“Today, Iran has been chosen [by airliners] as the safest air corridor in the Middle East,” Brigadier General Farzad Esmaili, the commander of Iran’s Air Defense Force, was quoted as saying by the domestic media.
The official added that over 700,000 international flights carrying a collective of above 50 million passengers had used Iran’s skies over the past Iranian calendar that started 21 March 2016.
Official figures show around 450 planes crossed Iran’s skies every day in 2014. However, the insurgency that Daesh militants waged in Iraq as well as the conflict in Ukraine pushed the number up to as high as 900 planes per day the next year, marking an increase of 100 percent.
The diplomatic crisis between Qatar and Saudi Arabia and its allies forced the tiny Persian Gulf state to use Iran’s airspace for its international flights.

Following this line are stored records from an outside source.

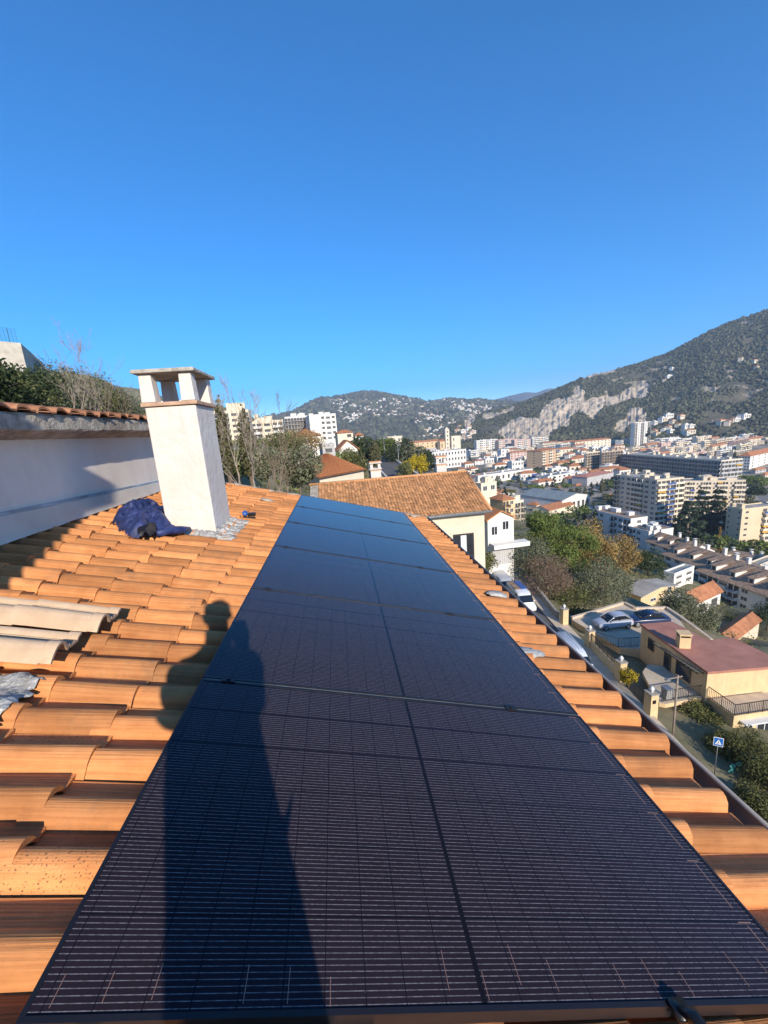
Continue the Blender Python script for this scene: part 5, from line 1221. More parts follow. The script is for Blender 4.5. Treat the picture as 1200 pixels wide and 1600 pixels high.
for k, (u, v, lab) in enumerate(gp):
    p = Z(u, v, ZS+.1); gp3.append(p)
    t = thing('gate_pillar', lab, 'pillar', p, R_(4), 'gate pillars along the street')
    b = MB(); b.bx(-.33,.33,-.33,.33,-.5,1.75); b.build('post', M['stucco_yellow'], t)
    b = MB(); b.bx(-.38,.38,-.38,.38,1.753,1.85); b.build('cap', M['concrete'], t, bevel=.02)
    b = MB(); b.lathe([(.0,1.852),(.12,1.855),(.07,1.92),(.15,2.02),(.18,2.12),(.12,2.22),(.05,2.3),(0,2.33)], 12); b.build('urn', M['frame'], t, smooth=True)
    if k == 3:
        b = MB(); b.bx(-.2,.1,-.345,-.3305,1.05,1.35); b.build('letter_box', M['plastic_blk'], t)
def wallseg(name, lab, a, c, h, th, m, cat='wall', z0=-1.2, capm=None):
    t = thing(name, lab, cat, a); d = (c-a); L = math.hypot(d.x, d.y); ang = math.atan2(d.y, d.x); dz = d.z
    b = MB(); b.add([(0,-th/2,z0),(L,-th/2,z0+dz),(L,th/2,z0+dz),(0,th/2,z0),(0,-th/2,h),(L,-th/2,h+dz),(L,th/2,h+dz),(0,th/2,h)], [(0,3,2,1),(4,5,6,7),(0,1,5,4),(1,2,6,5),(2,3,7,6),(3,0,4,7)])
    o = b.build('wall', m, t); 
    if capm:
        b = MB(); e = .05; b.add([(0,-th/2-e,h+.003),(L,-th/2-e,h+dz+.003),(L,th/2+e,h+dz+.003),(0,th/2+e,h+.003),(0,-th/2-e,h+.09),(L,-th/2-e,h+.09+dz),(L,th/2+e,h+.09+dz),(0,th/2+e,h+.09)], [(0,3,2,1),(4,5,6,7),(0,1,5,4),(1,2,6,5),(2,3,7,6),(3,0,4,7)]); b.build('coping', capm, t)
    t.rotation_euler = (0,0,ang); return t
def lerp_in(a, c, e): d = (c-a).normalized(); return a + d*e, c - d*e
a, c = lerp_in(gp3[1], gp3[2], .4); wallseg('street_wall', 'low ochre street wall topped by a dark fence, between two gate pillars', a, c, .85, .25, M['stucco_yellow'])
f_ = thing('fence', 'dark mesh fence above the low ochre street wall', 'fence', a)
railing(f_, [(a.x,a.y),(c.x,c.y)], a.z+.86, .75, .09, 'mesh')
a, c = lerp_in(gp3[2], gp3[3], .4); f_ = thing('gate', 'dark iron gate between the two nearest gate pillars', 'gate', a); railing(f_, [(a.x,a.y),(c.x,c.y)], a.z-.05, 1.2, .12, 'bars')
# parapet wall along the far stretch of the street
pp = [Vector(Z(u, v, ZS+.9)) for u, v in [(872,957),(830,905),(795,872),(770,853)]]
for k, lab in enumerate(('grey street parapet beside the camper van','grey street parapet beside the dark car','grey street parapet curving away below the white gabled house')):
    a, c = pp[k], pp[k+1]; wallseg('parapet', lab, Vector((a.x,a.y,ZS)), Vector((c.x,c.y,ZS)), .9, .3, M['concrete'], z0=-3)
    
lp = thing('street_lamp', 'slim wooden lamp pole with a crossbar in front of the porch terrace', 'pole', Z(1051,1150,ZS))
b = MB(); b.tube([(0,0,-.3),(0,0,4.9)], [.075,.055], 8); b.build('pole', M['bark_pale'], lp, smooth=True)
b = MB(); b.bar((-.8,0,4.7),(.35,0,4.75), .06); b.build('crossbar', M['bark_pale'], lp); b = MB(); b.bx(-.95,-.6,-.1,.1,4.62,4.70); b.build('lamp', M['metal_grey'], lp, bevel=.02)
M['sign_blue'] = mat('blue sign face', (.015,.14,.50), .4, .5, .03, 5); M['sign_white'] = mat('white sign face', (.78,.78,.78), .4, .5, .02, 5)
sg = thing('pedestrian_sign', 'square blue sign with a white triangle on a thin post by the hedge', 'sign', Z(1117,1204,ZS+.2), R_(-32))
b = MB(); b.tube([(0,0,-.3),(0,0,2.75)], .035, 8); b.build('post', M['metal_grey'], sg, smooth=True)
b = MB(); b.bx(-.35,.35,-.07,-.045,2.05,2.75); sp_ = b.build('panel', M['sign_white'], sg, bevel=.008); sp_.rotation_euler = (0,0,0)
b = MB(); b.bx(-.31,.31,-.073,-.0705,2.09,2.71); fp_ = b.build('face', M['sign_blue'], sp_)
b = MB(); b.add([(-.24,-.0765,2.2),(.24,-.0765,2.2),(0,-.0765,2.62),(-.24,-.074,2.2),(.24,-.074,2.2),(0,-.074,2.62)], [(0,1,2),(5,4,3)]); b.build('triangle', M['sign_white'], sp_)
b = MB(); wp = [(-.02,2.22),(.0,2.33),(-.06,2.23)]
b.bar((.0,-.0785,2.34),(.0,-.0785,2.44),.035,.003); b.bar((.0,-.0785,2.35),(-.07,-.0785,2.23),.03,.003); b.bar((.0,-.0785,2.35),(.06,-.0785,2.23),.03,.003); b.bx(-.02,.02,-.08,-.077,2.455,2.495); b.bar((0,-.0785,2.42),(-.06,-.0785,2.36),.022,.003)
b.build('walking_figure', M['plastic_blk'], sp_); sg.scale = (.72,.72,.9)

# ------------------------------------------------------------------ neighbour with the tiled gable
nbx, nby, nbz = 9.96, 30.46, -3.75
nb = thing('neighbour_house', 'cream house with a big brown orange tiled roof facing us and two small chimneys', 'house', (4, 29, -16))
ivn = nb.matrix_basis.inverted(); sl_ = math.atan2(2.12, 5.07); Ls = math.hypot(2.12, 5.07)
fn = lambda d, y, h: ivn @ Vector((y, nby - d*math.cos(sl_) - h*math.sin(sl_)*0, nbz - d*math.sin(sl_) + h))
nd = 17; tiles('roof', nb, M['tile_nb'], fn, [Ls*k/(nd-1)+.02 for k in range(nd)], [-1.6 + .218*k for k in range(53)], amp=.06, frac=.62, lift=.055, na=8, seed=5, jit=.008, over=.05)
b = MB(); b.add([(-2.2,nby,nbz-.03),(nbx,nby,nbz-.03),(nbx,nby-5.07,nbz-2.15),(-2.2,nby-5.07,nbz-2.15),(-2.2,nby,nbz-.13),(nbx,nby,nbz-.13),(nbx,nby-5.07,nbz-2.25),(-2.2,nby-5.07,nbz-2.25)], [(3,2,1,0),(4,5,6,7),(0,1,5,4),(1,2,6,5),(2,3,7,6),(3,0,4,7)])
b.add([(-2.2,nby+.0,nbz-.03),(nbx,nby+.0,nbz-.03),(nbx,nby+5.2,nbz-2.25),(-2.2,nby+5.2,nbz-2.25)], [(0,1,2,3)])
b.build('roof_deck', M['concrete'], nb, world=True)
b = MB(); b.tube([(-2.3,nby,nbz+.03),(nbx+.05,nby,nbz+.03)], .11, 8); b.tube([(nbx+.02,nby,nbz),(nbx+.02,nby-5.07,nbz-2.1)], .09, 8); b.build('ridge', M['tile_nb'], nb, smooth=True, world=True)
b = MB(); b.tube([(-1.6,nby-5.17,nbz-2.2),(nbx+.05,nby-5.17,nbz-2.2)], .07, 8); b.build('gutter', M['metal_grey'], nb, smooth=True, world=True)
b = MB(); b.bx(-1.3, nbx-.3, nby-4.6, nby+4.6, -21, nbz-2.0); b.build('wall', M['stucco_cream'], nb, world=True)
b = MB(); b.add([(nbx-.31,nby-4.6,nbz-2.0),(nbx-.31,nby+4.6,nbz-2.0),(nbx-.31,nby,nbz-.14),(-1.3,nby-4.6,nbz-2.0),(-1.3,nby+4.6,nbz-2.0),(-1.3,nby,nbz-.14)], [(0,1,2),(5,4,3)]); b.build('gable_wall', M['stucco_cream'], nb, world=True)
b = MB(); b.bx(nbx-.35-2.2, nbx-.35-.75, nby-4.67, nby-4.55, -10.2, nbz-3.7); wn_ = b.build('window', M['metal_dark'], nb, world=True)
for k in range(3):
    b = MB(); x = nbx-.35-2.15+.46*k; b.bx(x, x+.40, nby-4.678, nby-4.672, -9.6, nbz-3.8); g_ = b.build('pane', M['glass'] if k != 1 else M['frame'], None); g_.parent = wn_; g_.data.transform(ivn)
b = MB(); b.bx(5.4,6.2,nby-4.64,nby-4.55,nbz-4.0,nbz-3.2); b.build('shutter', M['wood'], nb, world=True)
for lab_, u, d_ in (('a', 588, 31.6), ('b', 694, 31.4)):
    p = P(u, 752, d_); b = MB(); x, y = p.x, nby+.9
    b.bx(x-.40,x+.40,y-.32,y+.32,nbz-.7,nbz+.72); b.bx(x-.48,x+.48,y-.4,y+.4,nbz+.723,nbz+.80)
    for qx in (-.3,.3): b.bx(x+qx-.1,x+qx+.1,y-.25,y+.25,nbz+.803,nbz+1.18)
    b.bx(x-.48,x+.48,y-.38,y+.38,nbz+1.183,nbz+1.26)
    o = b.build('chimney', M['stucco_white'], nb, world=True)
    c = MB(); c.bx(x-.46,x+.46,y-.36,y+.36,nbz+1.264,nbz+1.34); c.bx(x-.43,x+.43,y-.33,y+.33,nbz+.60,nbz+.67); c.build('tile_band', M['tile_nb'], None).parent = o
    bpy.data.objects[o.children[0].name].data.transform(ivn)
# white gabled house beyond it, by the street
wh = blk('white_house', 'white gabled house with an orange roof and long balcony by the street bend', 'house', (763,874), 813, 803, 742, 4, 2, '', None, wallm='far_white', roof='gable_y', roofm='tile_or', dep=56, rh=1.1, over=.3)
t_, w_, d_, h_ = wh
for x, z, ww_, hh_ in ((.5, h_-2.25, .95, 1.3), (w_-1.75, h_-1.65, 1.0, 1.3)):
    b = MB(); b.bx(x,x+ww_,-.05,.03,z,z+hh_); o = b.build('window', M['frame'], t_); g = MB(); g.bx(x+.09,x+ww_/2-.04,-.056,-.051,z+.09,z+hh_-.09); g.bx(x+ww_/2+.04,x+ww_-.09,-.056,-.051,z+.09,z+hh_-.09); g.build('pane', M['glass'], o)
b = MB(); b.bx(.2, w_+1.6, -1.5, -.0, 1.75, 2.35); b.build('balcony', M['far_white'], t_)
b = MB(); b.bx(.4,w_-.1,-.04,.02,-1.0,1.3); o = b.build('garage_door', M['far_grey'], t_); b = MB(); [b.bx(1.9+.3*k,1.95+.3*k,-.07,-.041,-1.0,1.2) for k in range(6)]; b.build('bars', M['frame'], o)
# orange roofed house left of the ridge, behind the bare trees
oh = thing('orange_roof_house', 'cream house under a smooth orange hip roof behind the bare trees', 'house', (-4, 46, -7))
ivo = oh.matrix_basis.inverted()
def hipface(a, b_, c, d, nm, parent, ivp, m, seed, rows_=.24, step=.34):
    """tiled slope: a-b ridge end points, d-c eave end points (world)"""
    a, b_, c, d = map(Vector, (a, b_, c, d)); Ls = ((d-a).length + (c-b_).length)/2; W_ = (c-d).length
    nrm = ((b_-a) if (b_-a).length > .1 else (c-d)).cross(d-a).normalized(); nrm = -nrm if nrm.z < 0 else nrm
    def fr_(dd, y, h):
        t_ = min(max(dd/Ls,0),1); L_ = a.lerp(d, t_); R2_ = b_.lerp(c, t_); return ivp @ (L_.lerp(R2_, min(max(y/W_,0),1)) + nrm*h)
    n_ = int(Ls/step)+1
    return tiles(nm, parent, m, fr_, [Ls*k/(n_-1) for k in range(n_)], [rows_*k for k in range(int(W_/rows_))], amp=.05, frac=.66, lift=.025, na=7, seed=seed, jit=.008, over=.02)
e1, e2 = P(498,746,36), P(573,733,41); r1 = P(505,709,46); r2 = P(512,709,47); e0 = P(455,742,41)
e1.z = e2.z = e0.z = (e1.z+e2.z)/2; r1.z = r2.z = (r1.z+r2.z)/2
hipface(r1, r2, e2, e1, 'roof', oh, ivo, M['tile_or'], 3); hipface(e0 + (r1-e1)*.0, r1, e1, e0, 'roof', oh, ivo, M['tile_or'], 6) if False else None
b = MB(); e3 = r1*2 - e1; e4 = r1*2 - e2; e3.z = e4.z = e1.z
b.add([e1,e2,e3,e4,r1+Vector((0,0,-.03))], [(0,4,3),(1,2,4),(2,3,4)]); b.add([e1+Vector((0,0,-.05)),e2+Vector((0,0,-.05)),r1+Vector((0,0,-.08))], [(0,1,2)]); b.build('roof', M['tile_or'], oh, world=True)
b = MB(); ins_ = inset([(p.x,p.y) for p in (e1,e2,e3,e4)], .07); b.prism(ins_, -14, e1.z-.05); b.build('wall', M['stucco_cream'], oh, world=True)
w0 = Vector((ins_[0][0],ins_[0][1],0)); w1 = Vector((ins_[1][0],ins_[1][1],0)); an = math.atan2((w1-w0).y,(w1-w0).x); 
for s_ in (.09,.19):
    p = w0.lerp(w1, s_); b = MB(); b.bx(0,.55,-.05,.02,0,.9); o = b.build('window', M['frame'], None); o.parent = oh; o.matrix_local = ivo @ (Matrix.Translation((p.x,p.y,e1.z-1.75)) @ Matrix.Rotation(an,4,'Z'))
    g = MB(); g.bx(.06,.49,-.056,-.051,.06,.84); g.build('pane', M['glass'], o)

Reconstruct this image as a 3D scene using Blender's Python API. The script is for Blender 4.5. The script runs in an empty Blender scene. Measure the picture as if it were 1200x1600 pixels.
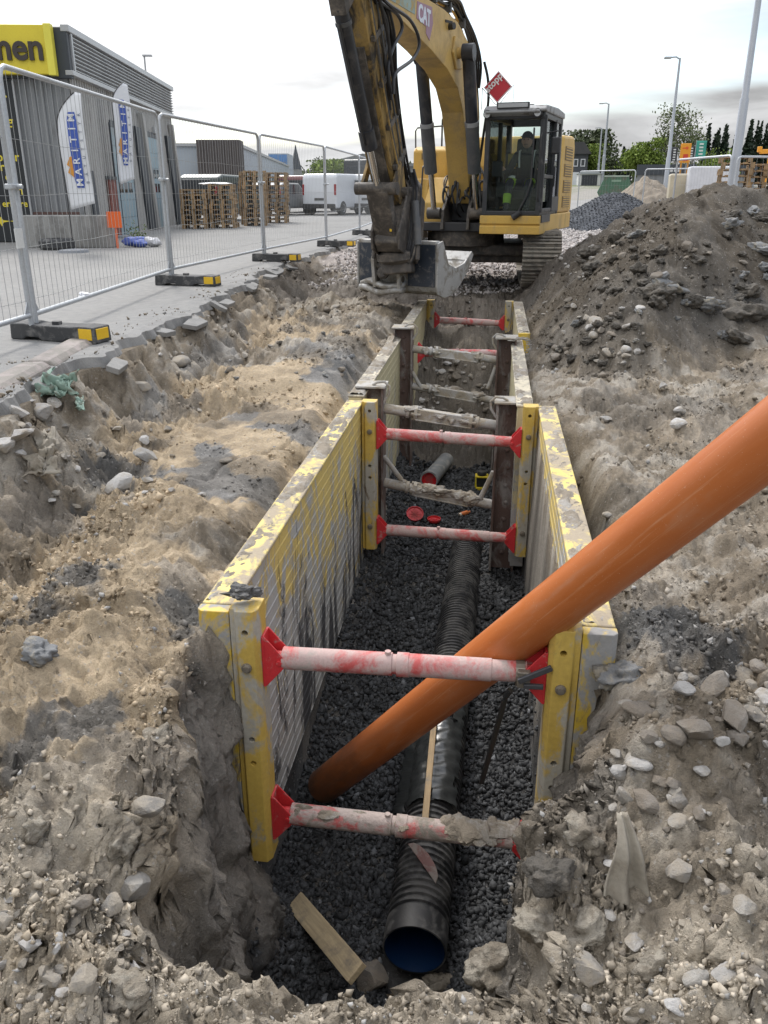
import bpy, bmesh, math, random
import numpy as np
from mathutils import Vector, Matrix, Euler

PI = math.pi
R = math.radians
scene = bpy.context.scene
C = scene.collection
random.seed(7)
rng = np.random.default_rng(11)

# ------------------------------------------------------------------ camera, sky, sun, exposure
CAM_Z = 1.15                       # street level is z = 0, the trench runs along +Y
PITCH, YAW, FPX = 21.114, 7.2, 1300.0
cam_d = bpy.data.cameras.new('camera')
cam_d.sensor_fit = 'VERTICAL'
cam_d.sensor_height = 24.0
cam_d.lens = 24.0 * FPX / 1600.0
cam_d.clip_start = 0.05
cam_d.clip_end = 6000
cam = bpy.data.objects.new('camera', cam_d)
C.objects.link(cam)
cam.location = (0, 0, CAM_Z)
cam.rotation_euler = (R(90 - PITCH), 0, R(YAW))
scene.camera = cam

SUN_EL, SUN_AZ = R(48), R(-30)     # azimuth from +Y towards +X
sun_dir = Vector((math.sin(SUN_AZ) * math.cos(SUN_EL), math.cos(SUN_AZ) * math.cos(SUN_EL), math.sin(SUN_EL)))

world = bpy.data.worlds.new('World')
scene.world = world
world.use_nodes = True
wn, wl = world.node_tree.nodes, world.node_tree.links
wn.clear()
def wnode(t, **kw):
    n = wn.new(t)
    for k, v in kw.items():
        setattr(n, k, v)
    return n
def wmath(op, a, b=None, c=None, clamp=False):
    n = wnode('ShaderNodeMath', operation=op, use_clamp=clamp)
    for i, s in enumerate((a, b, c)):
        if s is None: continue
        if isinstance(s, (int, float)): n.inputs[i].default_value = s
        else: wl.new(s, n.inputs[i])
    return n.outputs[0]
sky = wnode('ShaderNodeTexSky', sky_type='NISHITA', sun_disc=False)
sky.sun_elevation = SUN_EL
sky.sun_rotation = SUN_AZ
sky.air_density = 1.0
sky.dust_density = 1.0
geo = wnode('ShaderNodeTexCoord')
sep = wnode('ShaderNodeSeparateXYZ')
wl.new(geo.outputs['Generated'], sep.inputs[0])
zc = wmath('ADD', wmath('MAXIMUM', sep.outputs[2], 0.0), 0.14)
px_ = wmath('DIVIDE', sep.outputs[0], zc)
py_ = wmath('DIVIDE', sep.outputs[1], zc)
comb = wnode('ShaderNodeCombineXYZ')
wl.new(px_, comb.inputs[0]); wl.new(py_, comb.inputs[1])
n1 = wnode('ShaderNodeTexNoise'); n1.inputs['Scale'].default_value = 0.9; n1.inputs['Detail'].default_value = 7; n1.inputs['Roughness'].default_value = 0.55
n1.inputs['Distortion'].default_value = 0.4
wl.new(comb.outputs[0], n1.inputs['Vector'])
mp = wnode('ShaderNodeMapping'); mp.inputs['Location'].default_value = (7.3, 3.1, 0); mp.inputs['Scale'].default_value = (0.35, 0.55, 1)
wl.new(comb.outputs[0], mp.inputs['Vector'])
n2 = wnode('ShaderNodeTexNoise'); n2.inputs['Scale'].default_value = 1.0; n2.inputs['Detail'].default_value = 4
wl.new(mp.outputs[0], n2.inputs['Vector'])
# cover: nearly everything is cloud, thin gaps show the blue sky
cov = wmath('MULTIPLY_ADD', n2.outputs['Fac'], 5.0, -1.55, clamp=True)
# cloud brightness: white to light grey, brighter towards the veiled sun
tone = wmath('MULTIPLY_ADD', n1.outputs['Fac'], 13.0, -2.3)
dotn = wnode('ShaderNodeVectorMath', operation='DOT_PRODUCT')
wl.new(geo.outputs['Generated'], dotn.inputs[0]); dotn.inputs[1].default_value = sun_dir
glow = wmath('MULTIPLY', wmath('POWER', wmath('MAXIMUM', dotn.outputs['Value'], 0.0), 4.5), 9.5)
tone = wmath('MULTIPLY', tone, wmath('MULTIPLY_ADD', wmath('MAXIMUM', sep.outputs[2], 0.0), 1.75, 0.43))   # an overcast sky is brighter overhead than at the horizon
tone = wmath('ADD', tone, glow)
ccol = wnode('ShaderNodeVectorMath', operation='SCALE'); ccol.inputs[0].default_value = (0.985, 0.99, 1.0)
wl.new(tone, ccol.inputs['Scale'])
mix = wnode('ShaderNodeMix', data_type='RGBA')
wl.new(cov, mix.inputs['Factor'])
wl.new(sky.outputs[0], mix.inputs[6]); wl.new(ccol.outputs[0], mix.inputs[7])
bg = wnode('ShaderNodeBackground'); bg.inputs['Strength'].default_value = 0.13
wl.new(mix.outputs[2], bg.inputs['Color'])
wo = wnode('ShaderNodeOutputWorld'); wl.new(bg.outputs[0], wo.inputs['Surface'])

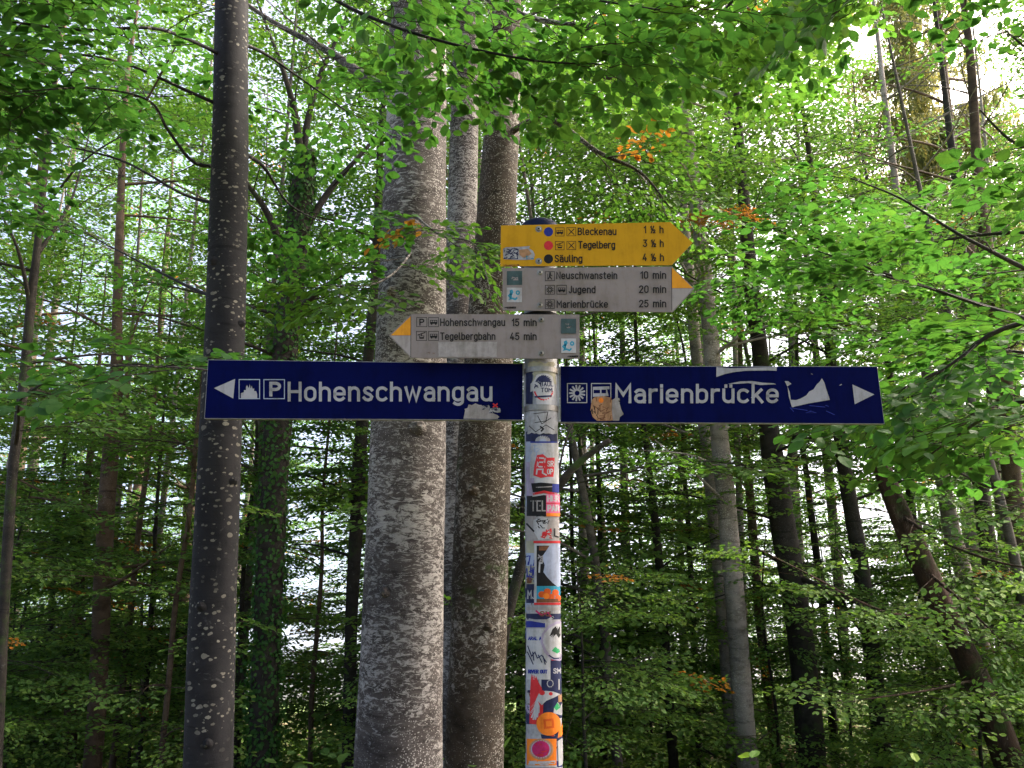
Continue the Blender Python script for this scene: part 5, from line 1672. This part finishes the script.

Accordingly, officials said this introduced an increase of 20 percent in Iran’s air traffic.
The rise in Qatar’s use of Iran’s airspace has also provided the Islamic Republic with extra air transportation fee revenues. To the same effect, the domestic media said Iran was entitled to at least $13 million per month in air traffic fees.
In June, Saudi Arabia, Oman, Kuwait, Bahrain, and the UAE closed their airspace to the Qatari planes after they cut diplomatic ties with the country, accusing the latter of supporting terrorism.